IN DEN LOOP van Januari stierf Kardinaal Richard, 89 jaar oud. Hij was geboren te Nantes. 't Was een edelman die zijn eerste opvoeding genoot op ouderlijk slot van Lavergne. Hij studeerde verder in Saint-Sulpice te Parijs, en werd na zijn wijding vicaris-generaal te Nantes. In 1871 werd hij bisschop te Belley. Vier jaar later hechtte Kardinaal Guibert hem als helper aan 't aartsbisdom te Parijs. In 1886 beklom hij zelf den hoogsten geestelijken zetel van Frankrijk; en tot zijn laatsten levensdag toonde hij zich waardig van zijn glorieuzen stoel en van de Kardinaalseere hem door Leo XIII in 1886 verleend.

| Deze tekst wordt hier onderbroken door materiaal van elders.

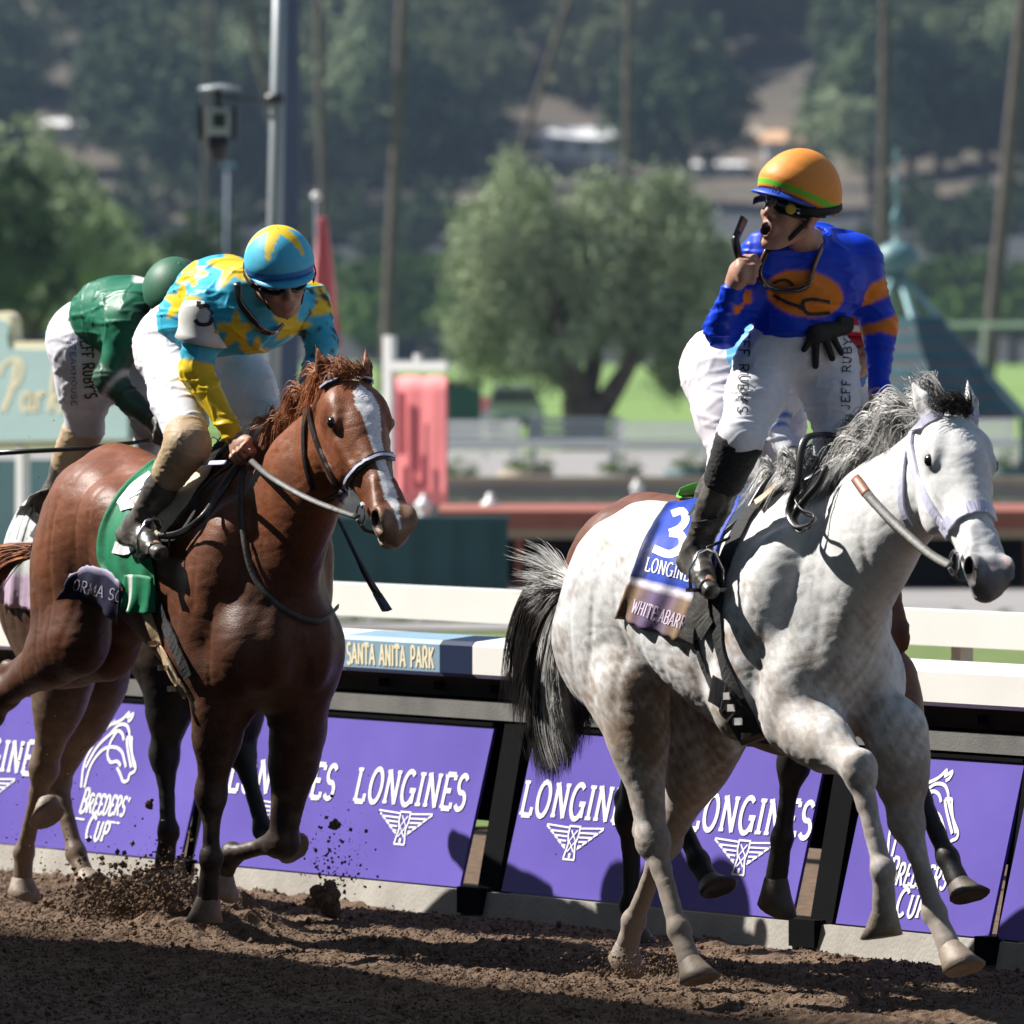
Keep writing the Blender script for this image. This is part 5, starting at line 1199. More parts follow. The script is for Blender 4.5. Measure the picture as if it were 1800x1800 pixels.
def rider(Fr, d0, S, label, h=.0055):
    J = skel(Fr, d0, S['J']); root = empty('person'); place(root, Fr); tag(root, label, 'person'); S['Jl'] = J
    allp = np.array([tuple(v) for v in J.values()]); lo, hi = allp.min(0) - .20, allp.max(0) + .22
    M = frame3(dl(Fr, S['face'][0]), dl(Fr, S['face'][1])); C = J['head']; sk = S['skin']
    # continuous body: head, neck, torso, limbs, hands, feet
    B = SDF(lo, hi, h); face(B, C, M, sk, S.get('mouth', .2))
    nk = J['neck']; B.cone(C + M @ Vector((-.03, 0, -.05)), .050, nk, .055, .03, sk); B.cone(nk, .06, J['chest'], .10, .06, sk, q=.8); B.cone(J['chest'], .10, J['pelvis'], .09, .05, sk)
    for s in 'RL':
        B.cone(J['chest'].lerp(J['sh' + s], .5), .06, J['sh' + s], .045, .05, sk); B.cone(J['sh' + s], .042, J['el' + s], .032, .03, sk); B.cone(J['el' + s], .034, J['wr' + s], .024, .02, sk)
        B.cone(J['pelvis'], .07, J['hi' + s], .06, .05, sk); B.cone(J['hi' + s], .06, J['kn' + s], .045, .05, sk); B.cone(J['kn' + s], .045, J['an' + s], .03, .03, sk); B.cone(J['an' + s], .03, J['to' + s], .02, .02, sk)
        hd = S['hand' + s]; hand(B, J.get('pb' + s, J['wr' + s]), dl(Fr, hd[0]), dl(Fr, hd[1]), dl(Fr, hd[2]), S.get('glove' + s, sk), hd[3] if len(hd) > 3 else (70, 85, 60), 1.0)
        B.cone(J['wr' + s], .024, J.get('pb' + s, J['wr' + s]), .024, .02, S.get('glove' + s, sk))
    V, Q, Cc = B.mesh(2, 1); body = fastmesh('body', V, Q, m_skin, root, True, Cc * (1 + .08 * wav(V, 14, 8)[:, None]))
    def garment(name, fn, m, paint=None, amp=.004, fr=5, hh=None, pad=0):
        hh = hh or h
        G = SDF(lo, hi, hh); fn(G); V, Q, C_ = G.mesh(2, 1); N = normals(V, Q)
        a = wav(V * np.array([.55, .55, 2.4]), fr * .8, 17, 2); b = wav(V * np.array([1.6, .6, 1.]), fr * .9, 23, 2); c_ = wav(V, fr * .5, 5, 2)
        V = V + N * (amp * (.45 * c_ + .9 * np.exp(-(a / .16) ** 2) + .6 * np.exp(-(b / .12) ** 2) - .4))[:, None]
        if paint:
            C_ = np.array(paint(V, N, C_, J), float)
            for _ in range(2): C_ = G.avg(C_) * .6 + C_ * .4
        return fastmesh(name, V, Q, m, root, True, C_)
    pc = S['pants']
    def trou(G):
        p = J['pelvis']; wt = J['waist']; sdh = (J['hiL'] - J['hiR']).normalized()
        tn = S.get('thin', 1.); G.cone(wt, .125, p, .155 * tn, .04, pc, q=1.12, side=sdh)
        for s in 'RL':
            G.cone(J['hi' + s], .118 * tn, J['hi' + s].lerp(J['kn' + s], .45), .100 * tn, .06 * tn ** 3, pc); G.cone(J['hi' + s].lerp(J['kn' + s], .4), .102 * tn, J['kn' + s], .070, .035, pc)
            G.ell(J['kn' + s], .068, .02, pc); e_ = S.get('cuff', {}).get(s, .22); G.cone(J['kn' + s], .066, J['kn' + s].lerp(J['an' + s], e_), .058, .02, pc)
            if s in S.get('butt', ''): G.ell(J['butt'], S.get('buttr', .14), .08, pc)
    tr = garment('breeches', trou, m_breech, S.get('paintp'), .0042, 4)
    sc = S['silk']
    def shirt(G):
        ch, wt = J['chest'], J['waist']; sdh = (J['shL'] - J['shR']).normalized(); up_ = (J['neck'] - wt).normalized()
        G.cone(wt, .130, ch, .140, .05, sc, q=1.2, side=sdh); G.cone(ch, .13, J['neck'] - up_ * .03, .085, .06, sc, q=1.25, side=sdh)
        if 'back' in J: G.ell(J['back'], S.get('backr', .15), .08, sc)
        for s in 'RL':
            G.cone(ch.lerp(J['sh' + s], .45), .11, J['sh' + s], .076, .05, sc); G.cone(J['sh' + s], .074, J['el' + s], .054, .035, sc)
            G.ell(J['el' + s], .053, .015, sc); G.cone(J['el' + s], .053, J['wr' + s], .036, .02, sc)
        G.cone(J['neck'] - up_ * .02, .070, J['neck'] + up_ * .022, .066, .02, sc); G.ell(J['neck'] + up_ * .05, .052, .004, sc, sub=True)
    sh = garment('silk_shirt', shirt, m_silk, S.get('paints'), .0062, 4)
    for s in 'RL':
        def boot(G, s=s):
            kn, an, to = J['kn' + s], J['an' + s], J['to' + s]; top = kn.lerp(an, S.get('boottop', .30)); G.cone(top, .058, kn.lerp(an, .6), .052, .02, (.03,) * 3); G.cone(kn.lerp(an, .55), .052, an, .041, .02, (.03,) * 3)
            ax_ = (an - kn).normalized(); hl = an + ax_ * .055 - (to - an).normalized() * .02
            G.cone(an, .042, hl, .035, .02, (.03,) * 3); G.cone(hl, .034, to, .026, .02, (.03,) * 3, q=1.15, side=(0, 1, 0)); G.cone(an, .036, an.lerp(to, .6), .030, .03, (.03,) * 3)
            G.ell(top - ax_ * .03, .048, .004, (.03,) * 3, sub=True)
        garment('boot', boot, m_boot, None, .0022, 8, .006)
        if s in S.get('kneeband', {}):
            kb = S['kneeband'][s]
            garment('knee_sleeve', lambda G: (G.cone(J['kn' + s].lerp(J['an' + s], kb[0]), .077, J['kn' + s].lerp(J['an' + s], kb[1]), .064, .02, kb[2]), G.cone(J['kn' + s].lerp(J['hi' + s], .10), .078, J['kn' + s].lerp(J['an' + s], kb[0]), .077, .02, kb[2]) if kb[0] < .03 else None), kb[3], None, .002, 9, .006)
    S['root'] = root; return dict(root=root, J=J, M=M, C=C, body=body, shirt=sh, pants=tr, F=Fr, sshirt=Surf(sh, Fr), spants=Surf(tr, Fr), sbody=Surf(body, Fr))
def proj_px(Fr, V):
    t, l, O = np.array(Fr.t), np.array(Fr.l), np.array(Fr.O); W = O + V[:, :1] * t + V[:, 1:2] * l + V[:, 2:3] * np.array([0, 0, 1]); 
    return 900 + W[:, 0] / W[:, 1] * FPX, HORY + (CAM_H - W[:, 2]) / W[:, 1] * FPX
def facing(Fr, V, N):
    c = np.array(Fr.cam()) - V; return (c * N).sum(1) > 0
def seg_t(V, a, b):
    a, b = np.array(a), np.array(b); ab = b - a; t = ((V - a) @ ab) / (ab @ ab); d = np.linalg.norm(V - (a + np.clip(t, 0, 1)[:, None] * ab), axis=1); return t, d
def px_text(surf, txt, path, h, m, parent, name='lettering', off=.0035, wt=.15, serif=True, flip=False):
    """text along a pixel line (x0,y0)->(x1,y1), glyph height h px, laid onto a garment"""
    (x0, y0), (x1, y1) = path; L_ = math.hypot(x1 - x0, y1 - y0); ux, uy = (x1 - x0) / L_, (y1 - y0) / L_
    nx2, ny2 = (uy, -ux)
    st = text_strokes(txt, 0, 0, h, L_, wt=wt, serif=serif, sw=.08)
    def mp(x, y, o):
        r_ = surf.hit(x0 + ux * x + nx2 * y, y0 + uy * x + ny2 * y, off + o); return r_[0] if r_ else None
    return ink(name, st, mp, m, parent)
def px_shape(surf, name, strokes, m, parent, off=.0035):
    def mp(x, y, o):
        r_ = surf.hit(x, y, off + o); return r_[0] if r_ else None
    return ink(name, [(resamp2(p) if len(p) > 2 else p, w_) for p, w_ in strokes], mp, m, parent)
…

De laatste twee jaar van zijn leven, het voltrekken der scheiding van Kerk en Staat, waren de somberste van zijn leven en ook van 't heele godsdienstig leven in Frankrijk sedert meer dan een eeuw. Maar wat men hem en zijn Kerk ook deed lijden, de groote grijsaard dwong door zijn uitstekend karakter en zijn heilig leven ieders bewondering af. Zelden zag men in een mensch het goed hart en den hoogen geest zoo harmonieus vereenigd als in Kardinaal Richard. Grenzenloos was zijn menschlievendheid, en van zijn kloeke verstandsgaven blijven getuigen zijn historisch optreden in veel moeilijke gevallen en zijn godsdienstig-letterkundig werk: Vie de la Bienheureuse Françoise d'Amboise, duchesse de Bretagne et religieuse carmélite (1865) en zijn Saints de l'Eglise de Nantes (1873).
CATHARINA ALBERDINGK THIJM, dochter van Jozef en zuster van Karel (Lodewijk van Deyssel) overleed in den loop van Januari.
Voor hare letterkundige beteekenis verwijzen we naar de nota bij het artikel over van Deyssel in Dietsche Warande en Belfort, jrg. 1906, nr 1.